The Sydney Morning Herald, no fan of Pell in his days as Archbishop of Sydney, has accused him of ‘living it up at the Holy See’s expense’. They cite leaked documents purporting to show he rented an office and apartment in Rome at a cost of £2,580 a month – which, unless I’ve got the figures wrong, isn’t very expensive. Plus £1,270 on ‘religious robes’. Oh, for God’s sake. As a senior cardinal, Pell is required to wear a soutane plus other bits of church uniform, and since he’s massively tall with a rugby player’s build I’m guessing they can’t come off the peg.

[Update: I now learn that the robes were for the chapel in the Secretariat which had no vestments at all. So they’re not Cardinal Pell’s – they’re for any priest using the chapel.]

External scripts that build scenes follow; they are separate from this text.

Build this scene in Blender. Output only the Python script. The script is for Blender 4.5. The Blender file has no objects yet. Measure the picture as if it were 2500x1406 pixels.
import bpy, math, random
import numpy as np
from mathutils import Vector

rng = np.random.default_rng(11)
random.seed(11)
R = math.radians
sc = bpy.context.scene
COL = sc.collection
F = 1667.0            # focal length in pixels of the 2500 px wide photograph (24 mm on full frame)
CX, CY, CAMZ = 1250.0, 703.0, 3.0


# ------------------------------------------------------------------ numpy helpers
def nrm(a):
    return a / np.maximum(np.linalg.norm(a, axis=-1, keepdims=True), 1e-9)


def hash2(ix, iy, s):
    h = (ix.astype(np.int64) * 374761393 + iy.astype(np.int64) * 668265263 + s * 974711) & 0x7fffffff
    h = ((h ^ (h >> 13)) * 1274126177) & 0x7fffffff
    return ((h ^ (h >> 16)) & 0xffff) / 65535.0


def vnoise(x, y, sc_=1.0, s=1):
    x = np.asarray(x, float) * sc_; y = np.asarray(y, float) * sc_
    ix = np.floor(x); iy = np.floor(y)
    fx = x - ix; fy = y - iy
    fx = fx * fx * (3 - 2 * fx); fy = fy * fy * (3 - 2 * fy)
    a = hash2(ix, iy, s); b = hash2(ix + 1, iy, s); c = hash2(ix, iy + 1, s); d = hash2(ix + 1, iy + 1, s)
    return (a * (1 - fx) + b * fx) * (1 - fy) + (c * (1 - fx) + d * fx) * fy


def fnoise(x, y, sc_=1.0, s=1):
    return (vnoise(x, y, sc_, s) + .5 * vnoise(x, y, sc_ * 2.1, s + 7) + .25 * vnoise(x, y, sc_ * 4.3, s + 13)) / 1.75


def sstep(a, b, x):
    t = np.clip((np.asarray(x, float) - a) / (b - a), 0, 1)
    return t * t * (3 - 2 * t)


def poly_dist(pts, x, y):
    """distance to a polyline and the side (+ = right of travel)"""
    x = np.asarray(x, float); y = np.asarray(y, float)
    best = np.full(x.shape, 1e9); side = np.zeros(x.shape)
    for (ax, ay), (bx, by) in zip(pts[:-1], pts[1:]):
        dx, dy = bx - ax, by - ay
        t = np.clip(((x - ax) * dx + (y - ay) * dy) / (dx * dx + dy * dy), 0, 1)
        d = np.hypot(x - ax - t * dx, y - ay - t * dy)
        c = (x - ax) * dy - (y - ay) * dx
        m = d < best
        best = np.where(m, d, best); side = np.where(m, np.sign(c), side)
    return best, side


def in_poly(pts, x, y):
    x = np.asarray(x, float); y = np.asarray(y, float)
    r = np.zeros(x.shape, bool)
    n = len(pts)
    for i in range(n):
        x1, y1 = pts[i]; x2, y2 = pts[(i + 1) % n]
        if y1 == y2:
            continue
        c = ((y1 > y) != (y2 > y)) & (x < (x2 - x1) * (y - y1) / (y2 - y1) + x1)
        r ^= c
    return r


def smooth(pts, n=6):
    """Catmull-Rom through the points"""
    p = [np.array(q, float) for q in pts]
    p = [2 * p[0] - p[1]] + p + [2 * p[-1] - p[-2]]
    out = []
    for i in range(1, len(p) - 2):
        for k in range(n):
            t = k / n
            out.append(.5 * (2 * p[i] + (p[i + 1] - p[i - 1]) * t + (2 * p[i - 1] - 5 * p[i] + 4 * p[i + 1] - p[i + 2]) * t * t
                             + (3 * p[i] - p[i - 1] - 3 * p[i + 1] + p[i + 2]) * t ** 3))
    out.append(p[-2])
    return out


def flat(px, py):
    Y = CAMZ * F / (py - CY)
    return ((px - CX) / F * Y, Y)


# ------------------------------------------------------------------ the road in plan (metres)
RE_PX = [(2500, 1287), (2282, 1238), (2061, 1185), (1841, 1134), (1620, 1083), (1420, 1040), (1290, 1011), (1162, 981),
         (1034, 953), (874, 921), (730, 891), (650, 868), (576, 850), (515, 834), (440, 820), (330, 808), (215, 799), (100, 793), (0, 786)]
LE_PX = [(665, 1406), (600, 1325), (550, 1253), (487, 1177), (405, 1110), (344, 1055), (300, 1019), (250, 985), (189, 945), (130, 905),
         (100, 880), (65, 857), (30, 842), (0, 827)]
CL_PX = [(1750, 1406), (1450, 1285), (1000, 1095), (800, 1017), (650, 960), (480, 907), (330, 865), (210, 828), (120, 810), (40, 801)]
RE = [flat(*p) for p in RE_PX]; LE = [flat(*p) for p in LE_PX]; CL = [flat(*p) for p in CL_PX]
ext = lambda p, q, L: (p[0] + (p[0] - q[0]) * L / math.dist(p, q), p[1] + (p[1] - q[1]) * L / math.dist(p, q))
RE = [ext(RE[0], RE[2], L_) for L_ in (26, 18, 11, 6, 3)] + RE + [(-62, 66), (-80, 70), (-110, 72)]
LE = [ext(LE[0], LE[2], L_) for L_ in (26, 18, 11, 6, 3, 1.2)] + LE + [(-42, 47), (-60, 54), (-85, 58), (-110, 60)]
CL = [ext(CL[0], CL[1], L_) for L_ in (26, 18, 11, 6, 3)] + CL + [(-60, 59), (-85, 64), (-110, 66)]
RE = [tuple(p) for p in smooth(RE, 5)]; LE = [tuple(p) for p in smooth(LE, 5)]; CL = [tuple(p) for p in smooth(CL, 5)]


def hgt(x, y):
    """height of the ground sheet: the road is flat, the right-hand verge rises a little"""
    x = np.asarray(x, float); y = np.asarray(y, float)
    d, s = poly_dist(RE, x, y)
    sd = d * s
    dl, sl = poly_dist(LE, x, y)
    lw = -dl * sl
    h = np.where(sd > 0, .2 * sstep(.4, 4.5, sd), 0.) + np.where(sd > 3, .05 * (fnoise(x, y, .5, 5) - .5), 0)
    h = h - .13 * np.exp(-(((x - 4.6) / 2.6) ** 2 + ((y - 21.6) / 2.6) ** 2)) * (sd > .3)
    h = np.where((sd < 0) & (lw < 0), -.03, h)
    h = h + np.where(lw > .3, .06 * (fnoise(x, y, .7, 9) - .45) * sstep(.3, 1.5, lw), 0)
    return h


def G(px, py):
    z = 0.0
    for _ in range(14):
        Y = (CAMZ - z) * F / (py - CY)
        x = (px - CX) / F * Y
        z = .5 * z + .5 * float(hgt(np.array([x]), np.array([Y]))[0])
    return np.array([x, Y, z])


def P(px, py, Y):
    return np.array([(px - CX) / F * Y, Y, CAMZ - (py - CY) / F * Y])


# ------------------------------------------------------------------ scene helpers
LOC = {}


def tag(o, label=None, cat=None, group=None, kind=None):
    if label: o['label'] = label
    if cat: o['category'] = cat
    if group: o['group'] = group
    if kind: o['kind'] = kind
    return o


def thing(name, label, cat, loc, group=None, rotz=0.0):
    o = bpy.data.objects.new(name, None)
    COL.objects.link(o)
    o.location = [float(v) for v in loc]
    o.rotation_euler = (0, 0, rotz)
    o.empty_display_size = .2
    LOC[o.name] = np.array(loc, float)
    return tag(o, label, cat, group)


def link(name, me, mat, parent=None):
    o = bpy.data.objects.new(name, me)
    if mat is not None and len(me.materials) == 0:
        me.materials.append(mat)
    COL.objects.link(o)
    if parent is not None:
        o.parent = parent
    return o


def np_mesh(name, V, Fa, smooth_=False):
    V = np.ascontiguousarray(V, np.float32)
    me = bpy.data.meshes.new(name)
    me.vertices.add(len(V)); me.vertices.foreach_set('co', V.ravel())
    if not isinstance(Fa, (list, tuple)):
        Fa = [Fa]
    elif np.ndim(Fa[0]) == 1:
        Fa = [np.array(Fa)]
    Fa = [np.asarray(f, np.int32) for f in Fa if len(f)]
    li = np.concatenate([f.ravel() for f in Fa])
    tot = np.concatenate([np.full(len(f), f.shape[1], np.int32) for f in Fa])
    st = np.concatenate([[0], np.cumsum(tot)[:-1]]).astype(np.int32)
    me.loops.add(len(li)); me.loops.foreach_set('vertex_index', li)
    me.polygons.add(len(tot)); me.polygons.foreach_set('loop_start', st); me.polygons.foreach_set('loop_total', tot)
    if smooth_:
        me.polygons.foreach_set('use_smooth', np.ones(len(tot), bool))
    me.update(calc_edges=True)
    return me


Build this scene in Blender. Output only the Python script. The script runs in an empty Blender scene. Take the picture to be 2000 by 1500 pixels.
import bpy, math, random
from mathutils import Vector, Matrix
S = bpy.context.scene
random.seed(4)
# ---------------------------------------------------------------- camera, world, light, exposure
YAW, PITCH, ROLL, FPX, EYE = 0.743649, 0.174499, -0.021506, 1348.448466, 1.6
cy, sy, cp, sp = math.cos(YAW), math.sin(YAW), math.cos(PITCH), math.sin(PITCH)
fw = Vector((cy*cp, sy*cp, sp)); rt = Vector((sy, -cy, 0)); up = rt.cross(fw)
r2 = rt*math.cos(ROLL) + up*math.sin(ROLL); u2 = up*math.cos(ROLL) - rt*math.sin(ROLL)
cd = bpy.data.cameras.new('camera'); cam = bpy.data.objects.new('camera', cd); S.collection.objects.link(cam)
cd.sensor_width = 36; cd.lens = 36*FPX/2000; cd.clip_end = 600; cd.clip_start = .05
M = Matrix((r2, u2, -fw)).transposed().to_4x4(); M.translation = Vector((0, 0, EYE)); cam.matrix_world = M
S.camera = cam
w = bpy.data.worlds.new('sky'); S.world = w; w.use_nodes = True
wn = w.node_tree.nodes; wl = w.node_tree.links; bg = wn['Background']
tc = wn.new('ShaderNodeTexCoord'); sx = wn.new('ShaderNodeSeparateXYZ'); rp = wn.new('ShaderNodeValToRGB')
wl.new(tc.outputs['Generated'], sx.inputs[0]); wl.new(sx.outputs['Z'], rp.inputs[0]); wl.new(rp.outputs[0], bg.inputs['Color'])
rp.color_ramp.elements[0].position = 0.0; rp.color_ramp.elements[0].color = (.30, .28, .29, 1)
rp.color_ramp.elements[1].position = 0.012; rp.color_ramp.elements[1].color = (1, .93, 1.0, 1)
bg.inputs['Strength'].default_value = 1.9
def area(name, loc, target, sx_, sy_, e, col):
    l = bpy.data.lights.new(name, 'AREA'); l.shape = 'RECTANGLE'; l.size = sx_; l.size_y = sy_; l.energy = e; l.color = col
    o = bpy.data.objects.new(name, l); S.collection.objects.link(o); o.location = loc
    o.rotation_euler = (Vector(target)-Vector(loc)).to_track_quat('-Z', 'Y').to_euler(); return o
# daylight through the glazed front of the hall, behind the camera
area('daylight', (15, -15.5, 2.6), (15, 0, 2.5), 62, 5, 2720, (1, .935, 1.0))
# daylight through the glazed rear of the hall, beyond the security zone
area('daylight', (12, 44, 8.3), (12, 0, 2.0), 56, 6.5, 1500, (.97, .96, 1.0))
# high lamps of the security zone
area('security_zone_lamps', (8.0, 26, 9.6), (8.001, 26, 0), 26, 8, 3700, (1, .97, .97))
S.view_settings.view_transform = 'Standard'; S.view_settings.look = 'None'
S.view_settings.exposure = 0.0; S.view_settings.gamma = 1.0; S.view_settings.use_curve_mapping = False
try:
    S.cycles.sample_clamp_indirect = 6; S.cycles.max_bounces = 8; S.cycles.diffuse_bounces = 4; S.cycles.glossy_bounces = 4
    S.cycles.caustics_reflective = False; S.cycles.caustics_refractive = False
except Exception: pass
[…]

He travels business class, too. As he should. Again, this is one hell of a big bloke, getting on a bit, with heart problems and a terrifyingly ambitious brief from Francis. It didn’t take him long to identify hundreds of thousands of euros hidden in the Vatican accounts. He revealed this in an article for the Catholic Herald, at which point we all knew that the Vatican mafia would arrange for him to have a little PR ‘accident’.

As this article in Crux explains, Pell’s Secretariat for the Economy this week formally required all heads of Vatican departments ‘to certify in writing that they’ve provided complete and accurate information’. This has never happened before, and the old boys from the Curia are flouncing around Rome like offended dowagers. There are rumours that, as an emergency measure, they’ve reduced the length of their lunches in the Borgo Pio trattorie from four to three hours.

Here’s the Secretariat for the Economy’s rebuttal of the claims about Cardinal Pell:

Reports of a discussion between the Holy Father and Cardinal Pell about expenditure by the Secretariat are completely false – there has been no discussion between the Holy Father and Cardinal Pell about such matters. Claims of a conversation are a complete fiction. Since March 2014 when the Secretariat was initiated, the operational costs of the Secretariat, which include some initial set up costs, were in fact below the budget set when the office was established.

The Secretariat currently has twelve staff working on implementing new financial management routines to improve transparency and accountability. The Secretariat will shortly present to the Council for the Economy the Audited Financial Statements for 2014. This will include a detailed account of all Vatican entities, including the Secretariat for the Economy … Finally and for the record, Cardinal Pell does not have a Cappa Magna.

The cappa magna is the long red cope that cardinals and bishops wore before the Second Vatican Council. Pell borrows one once in a blue moon if he’s at a traditional ceremony and he’s asked to put it on. It’s not his style, though: he’s an Australian, after all, and he has no time for the camp haberdashery favoured by certain traddies, including Cardinal Burke. Last time I saw him he was dressed as a priest, not a cardinal, in a battered suit and Clark’s cheap comfy shoes, staying in a hostel rather than a hotel, and he didn’t want to waste money on a taxi when he could take a brisk 30-minute walk across the city.

Cardinal Pell is not only sorting out the Vatican’s finances at an extraordinary pace; he’s also upsetting all the right people – sleek monsignori who exchange back-handers and morsels of poisonous gossip as they eye up the pudding trolley (and sometimes the waiter pushing it). If this is the best they can do, George Pell can rest easy.